In an originating summons, the government asked the apex court to make an order nullifying and setting aside Sections 3, 4, 12, 14, 21, 23, 36, 39, 40, 43 and 44 of the Fourth Alteration Act, 2015 purportedly passed by the Defendant.

Leader of the Senate, Senator Victor Ndoma-Egba ( SAN) declined comment on the ruling, until Senate gets the court order, saying: “I am not aware. Court processes are not broadcast on networks. We have to be served with the processes so that we know the exact terms of the order or orders made; and to the best of my knowledge, the National Assembly has not been served with any order.

“Until we are served, I cannot speculate, it will be academic to begin to speculate. Supposing, we are not served at all? Supposing the information is wrong? Supposing, it is right. And we don’t know the terms of the order. We have to wait to be served with the order so that we look at the terms before making any pronouncement on it,” he maintained.

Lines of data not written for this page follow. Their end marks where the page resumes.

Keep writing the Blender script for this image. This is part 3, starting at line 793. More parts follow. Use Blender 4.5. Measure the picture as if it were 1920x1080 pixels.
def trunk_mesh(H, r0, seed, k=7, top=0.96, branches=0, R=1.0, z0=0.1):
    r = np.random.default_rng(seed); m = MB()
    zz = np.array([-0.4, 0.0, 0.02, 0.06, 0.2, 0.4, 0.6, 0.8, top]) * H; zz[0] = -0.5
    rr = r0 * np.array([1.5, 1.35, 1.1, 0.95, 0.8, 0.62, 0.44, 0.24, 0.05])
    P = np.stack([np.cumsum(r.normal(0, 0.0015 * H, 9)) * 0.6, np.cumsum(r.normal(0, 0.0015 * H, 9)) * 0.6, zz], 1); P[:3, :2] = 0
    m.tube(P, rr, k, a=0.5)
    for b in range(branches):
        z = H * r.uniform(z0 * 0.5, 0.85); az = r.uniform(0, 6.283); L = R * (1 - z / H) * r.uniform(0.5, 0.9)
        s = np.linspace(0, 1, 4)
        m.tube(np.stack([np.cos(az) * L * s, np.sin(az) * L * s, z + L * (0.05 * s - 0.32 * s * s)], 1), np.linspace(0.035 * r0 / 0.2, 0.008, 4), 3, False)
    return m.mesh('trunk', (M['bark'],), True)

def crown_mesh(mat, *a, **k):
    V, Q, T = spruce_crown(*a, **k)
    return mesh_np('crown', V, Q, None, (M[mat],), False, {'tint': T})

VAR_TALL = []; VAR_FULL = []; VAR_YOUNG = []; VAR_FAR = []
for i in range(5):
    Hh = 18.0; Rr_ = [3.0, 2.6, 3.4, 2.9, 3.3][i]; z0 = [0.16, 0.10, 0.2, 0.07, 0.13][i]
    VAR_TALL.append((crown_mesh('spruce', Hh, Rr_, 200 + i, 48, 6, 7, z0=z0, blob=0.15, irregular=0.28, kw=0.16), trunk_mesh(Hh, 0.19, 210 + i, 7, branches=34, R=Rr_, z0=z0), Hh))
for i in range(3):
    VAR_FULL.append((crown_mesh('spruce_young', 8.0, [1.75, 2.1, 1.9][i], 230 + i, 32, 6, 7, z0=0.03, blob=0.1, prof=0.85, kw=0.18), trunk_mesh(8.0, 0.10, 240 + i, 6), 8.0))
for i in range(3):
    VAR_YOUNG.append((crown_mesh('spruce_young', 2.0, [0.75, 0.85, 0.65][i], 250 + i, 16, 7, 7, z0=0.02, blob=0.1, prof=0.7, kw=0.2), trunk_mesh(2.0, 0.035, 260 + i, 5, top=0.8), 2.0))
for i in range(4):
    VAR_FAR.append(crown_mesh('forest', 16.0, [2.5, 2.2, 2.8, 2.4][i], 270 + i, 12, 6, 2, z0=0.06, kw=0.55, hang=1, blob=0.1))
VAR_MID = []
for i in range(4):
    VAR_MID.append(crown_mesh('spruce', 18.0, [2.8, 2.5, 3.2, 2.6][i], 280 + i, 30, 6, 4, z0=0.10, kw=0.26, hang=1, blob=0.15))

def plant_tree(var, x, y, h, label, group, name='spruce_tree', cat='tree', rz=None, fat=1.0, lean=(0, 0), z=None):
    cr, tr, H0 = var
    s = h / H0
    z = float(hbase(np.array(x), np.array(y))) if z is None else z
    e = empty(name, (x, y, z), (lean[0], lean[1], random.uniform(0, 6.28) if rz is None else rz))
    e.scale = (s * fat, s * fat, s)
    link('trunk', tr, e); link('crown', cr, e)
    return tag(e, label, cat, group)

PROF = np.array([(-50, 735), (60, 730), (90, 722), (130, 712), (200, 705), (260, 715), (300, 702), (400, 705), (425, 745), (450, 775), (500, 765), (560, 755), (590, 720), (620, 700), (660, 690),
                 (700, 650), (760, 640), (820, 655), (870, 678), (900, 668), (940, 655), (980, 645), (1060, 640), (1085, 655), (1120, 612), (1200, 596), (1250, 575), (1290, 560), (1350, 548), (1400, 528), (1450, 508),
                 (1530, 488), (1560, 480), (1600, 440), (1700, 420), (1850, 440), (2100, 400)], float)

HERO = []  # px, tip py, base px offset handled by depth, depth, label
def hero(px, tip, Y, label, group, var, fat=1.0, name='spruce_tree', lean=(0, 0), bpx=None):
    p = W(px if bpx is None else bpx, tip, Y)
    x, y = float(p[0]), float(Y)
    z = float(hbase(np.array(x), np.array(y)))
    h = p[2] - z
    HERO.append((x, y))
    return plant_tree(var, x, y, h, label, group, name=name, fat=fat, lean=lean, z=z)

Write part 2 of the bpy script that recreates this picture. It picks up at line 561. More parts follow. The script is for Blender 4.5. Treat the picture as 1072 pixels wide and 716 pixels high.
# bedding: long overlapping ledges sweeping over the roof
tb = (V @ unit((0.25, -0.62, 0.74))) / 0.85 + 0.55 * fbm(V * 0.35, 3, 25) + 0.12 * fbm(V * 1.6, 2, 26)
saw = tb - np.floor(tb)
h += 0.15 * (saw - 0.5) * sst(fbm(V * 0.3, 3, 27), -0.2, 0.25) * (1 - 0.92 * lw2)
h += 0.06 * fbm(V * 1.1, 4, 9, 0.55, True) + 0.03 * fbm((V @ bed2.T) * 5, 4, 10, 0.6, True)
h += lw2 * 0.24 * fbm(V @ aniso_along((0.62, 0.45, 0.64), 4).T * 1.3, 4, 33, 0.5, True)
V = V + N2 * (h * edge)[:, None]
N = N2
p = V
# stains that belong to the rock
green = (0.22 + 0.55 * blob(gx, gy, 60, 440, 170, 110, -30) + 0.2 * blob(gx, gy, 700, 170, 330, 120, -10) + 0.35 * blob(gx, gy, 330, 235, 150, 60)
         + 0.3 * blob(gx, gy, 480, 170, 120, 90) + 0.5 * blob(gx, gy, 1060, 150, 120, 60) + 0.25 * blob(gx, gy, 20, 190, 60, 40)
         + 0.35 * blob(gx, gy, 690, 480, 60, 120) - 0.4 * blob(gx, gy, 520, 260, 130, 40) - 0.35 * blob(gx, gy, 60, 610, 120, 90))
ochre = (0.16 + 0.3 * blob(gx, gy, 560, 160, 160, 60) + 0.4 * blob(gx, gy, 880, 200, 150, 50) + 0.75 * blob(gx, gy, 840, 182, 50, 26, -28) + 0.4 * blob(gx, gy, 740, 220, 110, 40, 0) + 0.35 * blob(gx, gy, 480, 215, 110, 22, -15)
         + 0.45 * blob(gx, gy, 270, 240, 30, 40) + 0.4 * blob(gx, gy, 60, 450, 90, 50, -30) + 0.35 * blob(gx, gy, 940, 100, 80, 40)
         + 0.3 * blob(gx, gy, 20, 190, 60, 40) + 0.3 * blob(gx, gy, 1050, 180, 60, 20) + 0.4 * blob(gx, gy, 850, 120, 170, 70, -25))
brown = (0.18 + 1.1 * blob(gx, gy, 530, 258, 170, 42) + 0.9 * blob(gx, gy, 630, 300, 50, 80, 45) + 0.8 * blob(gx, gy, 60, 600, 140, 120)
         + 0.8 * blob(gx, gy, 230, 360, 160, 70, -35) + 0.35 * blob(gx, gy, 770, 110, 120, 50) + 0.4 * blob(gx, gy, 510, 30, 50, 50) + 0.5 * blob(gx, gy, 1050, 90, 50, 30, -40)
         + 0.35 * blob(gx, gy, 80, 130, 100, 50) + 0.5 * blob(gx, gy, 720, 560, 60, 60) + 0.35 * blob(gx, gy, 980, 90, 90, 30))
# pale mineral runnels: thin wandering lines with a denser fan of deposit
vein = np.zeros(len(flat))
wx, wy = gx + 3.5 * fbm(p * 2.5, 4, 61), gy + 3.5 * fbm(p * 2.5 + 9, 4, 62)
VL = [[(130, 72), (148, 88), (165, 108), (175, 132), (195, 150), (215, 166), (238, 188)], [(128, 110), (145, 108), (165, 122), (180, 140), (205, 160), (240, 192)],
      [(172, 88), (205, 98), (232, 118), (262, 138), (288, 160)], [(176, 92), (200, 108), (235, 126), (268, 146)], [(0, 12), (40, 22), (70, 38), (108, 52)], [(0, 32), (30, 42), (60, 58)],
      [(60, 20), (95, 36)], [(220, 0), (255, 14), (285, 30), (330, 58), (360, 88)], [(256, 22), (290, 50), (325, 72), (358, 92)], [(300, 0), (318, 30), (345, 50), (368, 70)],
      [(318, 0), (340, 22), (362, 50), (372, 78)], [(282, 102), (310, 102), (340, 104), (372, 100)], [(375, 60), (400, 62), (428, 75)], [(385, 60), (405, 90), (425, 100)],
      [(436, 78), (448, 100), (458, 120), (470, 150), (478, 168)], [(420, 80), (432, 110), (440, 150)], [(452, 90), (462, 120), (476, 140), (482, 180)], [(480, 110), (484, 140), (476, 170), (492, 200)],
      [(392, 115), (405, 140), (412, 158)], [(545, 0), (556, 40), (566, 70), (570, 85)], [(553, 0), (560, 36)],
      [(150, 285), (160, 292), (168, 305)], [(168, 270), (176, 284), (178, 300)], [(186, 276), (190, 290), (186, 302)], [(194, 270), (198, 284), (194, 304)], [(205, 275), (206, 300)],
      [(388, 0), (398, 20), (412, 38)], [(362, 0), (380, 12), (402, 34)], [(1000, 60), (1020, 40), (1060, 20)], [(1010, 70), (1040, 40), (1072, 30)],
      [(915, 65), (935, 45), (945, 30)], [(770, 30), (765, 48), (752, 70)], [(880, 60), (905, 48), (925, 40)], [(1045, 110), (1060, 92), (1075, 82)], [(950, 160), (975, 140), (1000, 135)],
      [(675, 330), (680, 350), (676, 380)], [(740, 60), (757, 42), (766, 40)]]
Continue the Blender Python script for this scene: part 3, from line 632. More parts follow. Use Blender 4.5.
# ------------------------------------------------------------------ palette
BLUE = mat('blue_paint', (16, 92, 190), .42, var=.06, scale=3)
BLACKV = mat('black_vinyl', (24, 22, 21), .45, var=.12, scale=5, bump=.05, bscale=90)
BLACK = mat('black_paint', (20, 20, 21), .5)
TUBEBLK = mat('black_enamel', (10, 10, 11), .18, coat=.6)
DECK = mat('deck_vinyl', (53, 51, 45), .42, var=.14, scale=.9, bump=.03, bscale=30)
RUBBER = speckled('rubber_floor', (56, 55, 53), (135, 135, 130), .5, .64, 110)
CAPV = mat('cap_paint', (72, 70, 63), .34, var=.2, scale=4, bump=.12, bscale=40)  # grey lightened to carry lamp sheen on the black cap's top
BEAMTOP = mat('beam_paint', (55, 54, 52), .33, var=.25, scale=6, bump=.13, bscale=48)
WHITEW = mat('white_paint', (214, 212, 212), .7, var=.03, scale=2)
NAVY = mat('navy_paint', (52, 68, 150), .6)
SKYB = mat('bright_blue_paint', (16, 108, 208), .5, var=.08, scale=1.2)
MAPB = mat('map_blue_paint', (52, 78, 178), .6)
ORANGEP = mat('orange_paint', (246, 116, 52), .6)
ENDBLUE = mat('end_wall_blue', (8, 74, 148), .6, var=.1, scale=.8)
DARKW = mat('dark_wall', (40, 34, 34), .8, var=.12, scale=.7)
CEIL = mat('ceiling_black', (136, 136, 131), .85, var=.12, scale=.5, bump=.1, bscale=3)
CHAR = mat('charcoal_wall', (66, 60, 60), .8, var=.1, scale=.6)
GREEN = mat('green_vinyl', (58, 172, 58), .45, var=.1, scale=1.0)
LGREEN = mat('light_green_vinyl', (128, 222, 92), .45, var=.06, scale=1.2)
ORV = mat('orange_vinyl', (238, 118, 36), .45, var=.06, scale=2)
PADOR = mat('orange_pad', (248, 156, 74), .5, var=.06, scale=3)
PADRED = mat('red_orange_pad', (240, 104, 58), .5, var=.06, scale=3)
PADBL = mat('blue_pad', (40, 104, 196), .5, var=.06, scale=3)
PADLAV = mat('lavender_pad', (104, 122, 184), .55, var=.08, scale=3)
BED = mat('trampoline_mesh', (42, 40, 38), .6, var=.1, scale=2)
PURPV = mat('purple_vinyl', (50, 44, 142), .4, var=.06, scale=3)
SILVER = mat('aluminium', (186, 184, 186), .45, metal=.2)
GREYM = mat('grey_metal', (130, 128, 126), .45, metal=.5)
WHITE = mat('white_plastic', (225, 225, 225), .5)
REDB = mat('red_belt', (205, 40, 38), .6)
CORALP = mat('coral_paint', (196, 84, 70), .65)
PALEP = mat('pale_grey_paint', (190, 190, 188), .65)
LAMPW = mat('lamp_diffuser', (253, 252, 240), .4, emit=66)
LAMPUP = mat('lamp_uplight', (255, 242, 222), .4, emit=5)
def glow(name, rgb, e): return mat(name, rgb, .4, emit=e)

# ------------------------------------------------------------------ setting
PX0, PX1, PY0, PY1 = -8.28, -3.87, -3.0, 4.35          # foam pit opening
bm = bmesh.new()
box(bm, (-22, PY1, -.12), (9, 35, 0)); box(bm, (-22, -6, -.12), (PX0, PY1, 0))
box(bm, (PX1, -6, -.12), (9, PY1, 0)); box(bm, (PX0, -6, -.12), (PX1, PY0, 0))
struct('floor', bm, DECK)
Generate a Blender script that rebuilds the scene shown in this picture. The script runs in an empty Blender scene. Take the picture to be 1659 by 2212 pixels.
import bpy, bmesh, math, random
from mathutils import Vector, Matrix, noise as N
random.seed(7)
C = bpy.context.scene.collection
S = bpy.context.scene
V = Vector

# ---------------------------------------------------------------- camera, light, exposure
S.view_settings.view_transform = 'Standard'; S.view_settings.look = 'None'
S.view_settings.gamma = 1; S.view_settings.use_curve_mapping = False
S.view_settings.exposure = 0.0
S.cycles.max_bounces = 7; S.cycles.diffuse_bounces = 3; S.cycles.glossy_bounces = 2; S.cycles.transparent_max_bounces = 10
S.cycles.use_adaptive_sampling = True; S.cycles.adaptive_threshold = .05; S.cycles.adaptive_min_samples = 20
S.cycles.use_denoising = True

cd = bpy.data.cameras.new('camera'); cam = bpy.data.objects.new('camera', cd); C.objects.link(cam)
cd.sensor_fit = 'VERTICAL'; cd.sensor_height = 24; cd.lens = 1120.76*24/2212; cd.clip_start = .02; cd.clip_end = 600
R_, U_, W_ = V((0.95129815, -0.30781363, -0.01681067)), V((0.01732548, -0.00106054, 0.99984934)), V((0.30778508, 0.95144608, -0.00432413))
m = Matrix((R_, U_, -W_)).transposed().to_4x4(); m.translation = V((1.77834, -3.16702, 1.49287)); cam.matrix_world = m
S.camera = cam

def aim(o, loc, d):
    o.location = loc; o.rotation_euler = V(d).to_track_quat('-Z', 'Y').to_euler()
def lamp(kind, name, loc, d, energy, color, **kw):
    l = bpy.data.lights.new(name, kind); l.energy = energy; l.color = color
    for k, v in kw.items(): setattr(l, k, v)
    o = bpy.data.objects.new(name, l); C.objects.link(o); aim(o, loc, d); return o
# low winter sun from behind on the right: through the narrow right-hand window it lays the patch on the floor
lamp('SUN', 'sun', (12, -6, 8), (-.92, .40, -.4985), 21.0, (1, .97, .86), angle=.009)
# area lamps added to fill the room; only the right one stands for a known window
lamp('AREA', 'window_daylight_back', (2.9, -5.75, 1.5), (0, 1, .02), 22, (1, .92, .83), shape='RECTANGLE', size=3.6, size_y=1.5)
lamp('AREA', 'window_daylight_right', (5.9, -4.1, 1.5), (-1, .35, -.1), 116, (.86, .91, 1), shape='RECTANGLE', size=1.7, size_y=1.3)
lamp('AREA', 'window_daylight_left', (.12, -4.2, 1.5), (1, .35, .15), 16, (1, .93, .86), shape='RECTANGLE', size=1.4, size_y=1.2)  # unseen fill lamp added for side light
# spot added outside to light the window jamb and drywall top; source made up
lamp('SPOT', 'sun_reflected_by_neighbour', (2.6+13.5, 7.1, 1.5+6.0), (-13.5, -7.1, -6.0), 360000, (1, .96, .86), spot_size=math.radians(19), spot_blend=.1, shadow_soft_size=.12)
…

Chairman Senate committee on Rules and Business, Senator Ita Enang, agreed with Ndoma-Egba, stressing that “as at now am speaking, I have not seen the court order to know the parties and to know the prayers before the court and the details of the order and on whom it was directed.

So, I will reserve all comments until we are served with the court order and we know the content of the order, and the effect of it on legislative process. Therefore, we will not be able to be categorical on this. It is about the action of the court, which we are bound.

“So, we have to know whether we are the parties and whether it relates to the matter that is being handled by us.  So, unless and until we are served, you will not be able to be precise on what to do,” he insisted.

On the meeting of the Senate Committee on Constitution Amendment which held on Wednesday, the lawmaker maintained that  it is only the Chairman of the Committee that can speak on what “we decided but we took far reaching decisions.

“I am a member of the Committed on Constitution review but it will not be appropriate for me to speak on what we discussed and agreed because it was a Committee’s decision,” he noted.